My comp sci class currently is on the topic of AIs and we're tasked to write an AI for Labyrinth (the Ravensburger game) and have them play each other to see who wrote the best AI. As someone who's never heard of the game or even touched before I can only think of a limited amount of strategy for the game. Can anyone who has played Labyrinth bestow some common and advanced strategies upon me? Thanks in advance.

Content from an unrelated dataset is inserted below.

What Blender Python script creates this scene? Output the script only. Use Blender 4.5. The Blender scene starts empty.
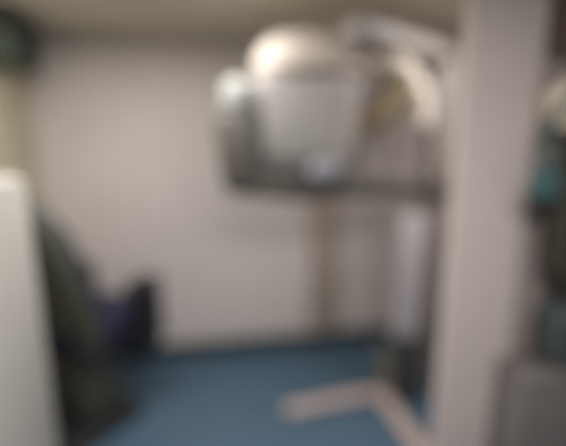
import bpy, bmesh, math, random
from mathutils import Vector, Matrix
random.seed(4)
C = bpy.context.scene.collection
S = bpy.context.scene
PI = math.pi
EYE, YAW, PITCH, FPX = 1.6, math.radians(10), math.radians(11.9), 420.0

# ------------------------------------------------------------------ helpers
def at(u, v, X=None, Y=None, Z=None):
    """a sight line of the photograph met with a plane of the room -> point in metres"""
    x, z = (u-283)/FPX, -(v-223)/FPX
    fy, fz = math.cos(PITCH)+z*math.sin(PITCH), -math.sin(PITCH)+z*math.cos(PITCH)
    d = Vector((x*math.cos(YAW)+fy*math.sin(YAW), -x*math.sin(YAW)+fy*math.cos(YAW), fz))
    t = (Z-EYE)/d.z if Z is not None else Y/d.y if Y is not None else X/d.x
    return Vector((0, 0, EYE))+d*t

def lin(c):
    return tuple(((q/255+.055)/1.055)**2.4 if q > 10 else q/255/12.92 for q in c)+(1,)

def mat(name, rgb, rough=.5, metal=0, noise=.05, scale=20, bump=.0, bscale=120):
    m = bpy.data.materials.new(name); m.use_nodes = True
    nt = m.node_tree; b = nt.nodes['Principled BSDF']
    b.inputs['Roughness'].default_value = rough; b.inputs['Metallic'].default_value = metal
    tc = nt.nodes.new('ShaderNodeTexCoord')
    nz = nt.nodes.new('ShaderNodeTexNoise'); nz.inputs['Scale'].default_value = scale; nz.inputs['Detail'].default_value = 4
    nt.links.new(tc.outputs['Object'], nz.inputs['Vector'])
    rp = nt.nodes.new('ShaderNodeValToRGB'); c = lin(rgb)
    rp.color_ramp.elements[0].position = .3; rp.color_ramp.elements[1].position = .7
    rp.color_ramp.elements[0].color = tuple(q*(1-noise) for q in c[:3])+(1,)
    rp.color_ramp.elements[1].color = tuple(min(1, q*(1+noise)) for q in c[:3])+(1,)
    nt.links.new(nz.outputs['Fac'], rp.inputs['Fac']); nt.links.new(rp.outputs['Color'], b.inputs['Base Color'])
    if bump:
        n2 = nt.nodes.new('ShaderNodeTexNoise'); n2.inputs['Scale'].default_value = bscale
        nt.links.new(tc.outputs['Object'], n2.inputs['Vector'])
        bp = nt.nodes.new('ShaderNodeBump'); bp.inputs['Strength'].default_value = bump; bp.inputs['Distance'].default_value = .004
        nt.links.new(n2.outputs['Fac'], bp.inputs['Height']); nt.links.new(bp.outputs['Normal'], b.inputs['Normal'])
    return m

def emit(name, rgb, s):
    m = bpy.data.materials.new(name); m.use_nodes = True
    b = m.node_tree.nodes['Principled BSDF']
    b.inputs['Base Color'].default_value = lin(rgb); b.inputs['Emission Color'].default_value = lin(rgb)
    b.inputs['Emission Strength'].default_value = s
    return m

def merge(bm, src):
    me = bpy.data.meshes.new('tmp'); src.to_mesh(me); src.free(); bm.from_mesh(me); bpy.data.meshes.remove(me)

def box(bm, lo, hi, bev=.0, seg=2, M=None):
    b = bmesh.new(); bmesh.ops.create_cube(b, size=1)
    for v in b.verts:
        v.co = Vector([lo[i]+(v.co[i]+.5)*(hi[i]-lo[i]) for i in range(3)])
    if bev:
        bmesh.ops.bevel(b, geom=b.edges[:], offset=bev, segments=seg, affect='EDGES', profile=.5)
    if M: bmesh.ops.transform(b, matrix=M, verts=b.verts)
    merge(bm, b)

def tube(bm, pts, r, n=14, flat=1.0, up=(0, 0, 1), cap=True):
    """round or flattened bar through the points; r is one radius or one per point"""
    pts = [Vector(p) for p in pts]; b = bmesh.new(); rings = []
    rs = r if isinstance(r, (list, tuple)) else [r]*len(pts)
    for i, p in enumerate(pts):
        t = (pts[min(i+1, len(pts)-1)]-pts[max(i-1, 0)]).normalized()
        u = Vector(up)
        if abs(t.dot(u)) > .97: u = Vector((0, 1, 0))
        s = t.cross(u).normalized(); w = s.cross(t).normalized()
        rings.append([b.verts.new(p+s*math.cos(2*PI*k/n)*rs[i]*flat+w*math.sin(2*PI*k/n)*rs[i]) for k in range(n)])
    for a, c in zip(rings, rings[1:]):
        for k in range(n): b.faces.new((a[k], a[(k+1) % n], c[(k+1) % n], c[k]))
    if cap:
        b.faces.new(rings[0][::-1]); b.faces.new(rings[-1])
    bmesh.ops.recalc_face_normals(b, faces=b.faces); merge(bm, b)

def bar(bm, p, q, w, h, bev=.008, up=(0, 0, 1)):
    """rectangular bar from p to q, w across and h along up"""
    p, q = Vector(p), Vector(q); d = q-p; t = d.normalized(); u = Vector(up)
    if abs(t.dot(u)) > .97: u = Vector((0, 1, 0))
    s = t.cross(u).normalized(); w2 = s.cross(t).normalized()
    M = Matrix((t, s, w2)).transposed().to_4x4(); M.translation = (p+q)/2
    L = d.length
    box(bm, (-L/2, -w/2, -h/2), (L/2, w/2, h/2), bev, 3, M)

def curve(pts, n=8):
    P = [Vector(p) for p in pts]; out = []
    for i in range(len(P)-1):
        a, b, c, d = P[max(i-1, 0)], P[i], P[i+1], P[min(i+2, len(P)-1)]
        for k in range(n):
            t = k/n
            out.append(.5*((2*b)+(c-a)*t+(2*a-5*b+4*c-d)*t*t+(3*b-a-3*c+d)*t**3))
    return out+[P[-1]]

def blob(bm, c, r, e=1.0, M=None, n=32, m=18, zlo=None, shape=None):
    """superellipsoid: e=1 round, e<1 boxier"""
    b = bmesh.new(); f = lambda x: math.copysign(abs(x)**e, x); rows = []
    for j in range(m+1):
        ph = -PI/2+PI*j/m
        row = []
        for k in range(n):
            th = 2*PI*k/n
            p = Vector((f(math.cos(ph))*f(math.cos(th))*r[0], f(math.cos(ph))*f(math.sin(th))*r[1], f(math.sin(ph))*r[2]))
            if zlo is not None: p.z = max(p.z, zlo)
            if shape: p = shape(p)
            row.append(b.verts.new(p))
        rows.append(row)
    for a, c2 in zip(rows, rows[1:]):
        for k in range(n): b.faces.new((a[k], a[(k+1) % n], c2[(k+1) % n], c2[k]))
    bmesh.ops.remove_doubles(b, verts=b.verts, dist=1e-5)
    bmesh.ops.recalc_face_normals(b, faces=b.faces)
    bmesh.ops.transform(b, matrix=Matrix.Translation(Vector(c)) @ (M or Matrix()), verts=b.verts)
    merge(bm, b)

def lathe(bm, c, prof, n=32):
    b = bmesh.new(); rows = [[b.verts.new(Vector(c)+Vector((r*math.cos(2*PI*k/n), r*math.sin(2*PI*k/n), z))) for k in range(n)] for r, z in prof]
    for a, d in zip(rows, rows[1:]):
        for k in range(n): b.faces.new((a[k], a[(k+1) % n], d[(k+1) % n], d[k]))
    b.faces.new(rows[0][::-1]); b.faces.new(rows[-1])
    bmesh.ops.recalc_face_normals(b, faces=b.faces); merge(bm, b)

def obj(name, bm, m, parent=None, local=False, smooth=True):
    if parent and not local:
        o = parent
        base = Vector((0, 0, 0))
        while o: base += o.location; o = o.parent
        bmesh.ops.translate(bm, verts=bm.verts, vec=-base)
    me = bpy.data.meshes.new(name); bm.to_mesh(me); bm.free()
    me.materials.append(m)
    if smooth:
        for p in me.polygons: p.use_smooth = True
        me.set_sharp_from_angle(angle=math.radians(40))
    o = bpy.data.objects.new(name, me); C.objects.link(o)
    if parent: o.parent = parent
    return o

def thing(name, label, cat, loc=(0, 0, 0), rz=0):
    o = bpy.data.objects.new(name, None); C.objects.link(o)
    o.location = loc; o.rotation_euler = (0, 0, rz); o['label'] = label; o['category'] = cat
    return o

def tag(o, label, cat): o['label'] = label; o['category'] = cat; return o

def struct(name, lo, hi, m, bev=0):
    b = bmesh.new(); box(b, lo, hi, bev); o = obj(name, b, m, smooth=False); o['kind'] = 'structure'; return o

N = bmesh.new

# ------------------------------------------------------------------ materials
wallm = mat('pinkish white wall paint', (212, 203, 197), .6, noise=.02, scale=3, bump=.05, bscale=300)
leftm = mat('warm cream wall paint', (196, 188, 160), .6, noise=.02, scale=3, bump=.05, bscale=300)
pillm = mat('pale partition paint', (204, 192, 186), .55, noise=.02, scale=3, bump=.05, bscale=300)
wallshadem = mat('shade-toned wall paint', (160, 149, 143), .6, noise=.03, scale=3, bump=.05, bscale=300)  # partition wall's shade is put into this darker colour
ceilm = mat('beige ceiling', (225, 216, 200), .8, noise=.03, scale=6, bump=.1, bscale=200)
floorm = mat('blue vinyl floor', (76, 101, 120), .5, noise=.10, scale=90, bump=.02)
skirtm = mat('dark slate vinyl skirting', (50, 60, 66), .45)
stripm = mat('brown wall strip', (168, 155, 142), .5)
cabm = mat('white painted steel', (184, 181, 173), .5, noise=.02)
steel = mat('brushed steel', (150, 150, 148), .3, .8)
cream = mat('cream machine enamel', (216, 205, 192), .8, noise=.02)
legm = mat('beige pink enamel', (190, 172, 164), .4, noise=.02)
facem = mat('grey machine panel', (166, 160, 155), .65, noise=.03)
greyg = mat('greenish grey panel', (162, 159, 153), .45, noise=.03)
lilac = mat('lavender grey plastic', (142, 142, 150), .45)
darkg = mat('dark warm grey plastic', (92, 88, 81), .45)
midg = mat('mid grey metal', (148, 140, 133), .45)
olive = mat('olive brown plastic', (126, 112, 86), .45)
pale = mat('pale translucent grey plastic', (172, 173, 167), .75)
casing = mat('lavender white casing', (206, 200, 204), .35, noise=.02)
slate = mat('dark slate plastic', (68, 72, 74), .45)
housing = mat('greenish beige housing', (138, 134, 122), .45)
shellm = mat('dark green grey chair shell', (72, 75, 66), .55, bump=.1)
navy = mat('navy chair fabric', (34, 34, 60), .85, noise=.15, scale=200, bump=.3, bscale=400)
black = mat('black plastic', (34, 34, 38), .5)
coatm = mat('dark olive cloth', (56, 54, 44), .9, noise=.2, scale=60, bump=.4, bscale=200)
tealm = mat('teal cloth', (60, 92, 92), .8, noise=.1, scale=80, bump=.3, bscale=300)
creamc = mat('cream cloth', (216, 202, 186), .9, noise=.05, scale=80, bump=.3, bscale=300)
bagm = mat('slate blue grey bag cloth', (66, 74, 76), .8, noise=.1, scale=80, bump=.3, bscale=300)
lowm = mat('dim grey laminate', (112, 107, 105), .6)
woodm = mat('dark brown board', (96, 80, 70), .55, noise=.2, scale=14)
boxm = mat('dark grey green casing', (62, 72, 60), .6)
paper = mat('pale paper', (222, 220, 200), .8, noise=.02)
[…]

  • Have you gotten to the point of always finding a way to reach the target in one move if one exists? – Cascabel May 12 '16 at 0:40
  • I didn't quite want to add my algorithm because a) my classmates are gonna probs find this when they google and b) it'd turn my post into a stackoverflow post :P Ill post it if you insist though oh and c) my teacher's philosophy is that when you don't know how to solve a problem with code, ask a random stranger how they'd solve this problem P.S. I am not sure what you're asking, is it in terms of code or thinking? – Zheng Chen May 12 '16 at 0:44
  • I'm trying to clarify what level of strategy you're looking for. It's unclear from your question what you actually know. A huge part of Labyrinth is being able to just get there in one move if possible, because you often can. If you can do that already, you need more advanced strategy. If you can't, then this is more of a "how do I write an algorithm" question and not so much a board games one. – Cascabel May 12 '16 at 0:57
  • Oh ok Ill edit my current thought into the main post – Zheng Chen May 12 '16 at 0:58

A few tips:

  • Static tiles are more stable (duh!), so going there is a bit more predictable. If you have goals on those, they have lower priority.
  • Static tiles are more stable (again), so staying on a static tile at the end of your turn will assure you you are at the same place when you begin the next one.
  • Manhattan distance (dx + dy) may be important because being close to a goal makes it easier to reach if you are not sure of what the board will look like on your next turn.
  • Don't forget to use the "shortcut": if you stand at the edge of the board and you are pushed out, you teleport to the other side.
  • Having a large reachable zone at the beginning of your turn allows you to adapt easily: if you can go to a lot of places, you can change your mind when trouble arrive.
  • Play the anti-game. Even though I would never recommend that to any living player, as your goal here is clearly to win and not at all to have fun while doing it, crush your opponents completely without mercy! Sometimes, reaching your goal is more complicated that putting your opponent(s) in a tricky situation. Keep in mind who is about to win and don't be nice with him (or should I say "it"?) Everything that I said higher can be applied negatively to the others.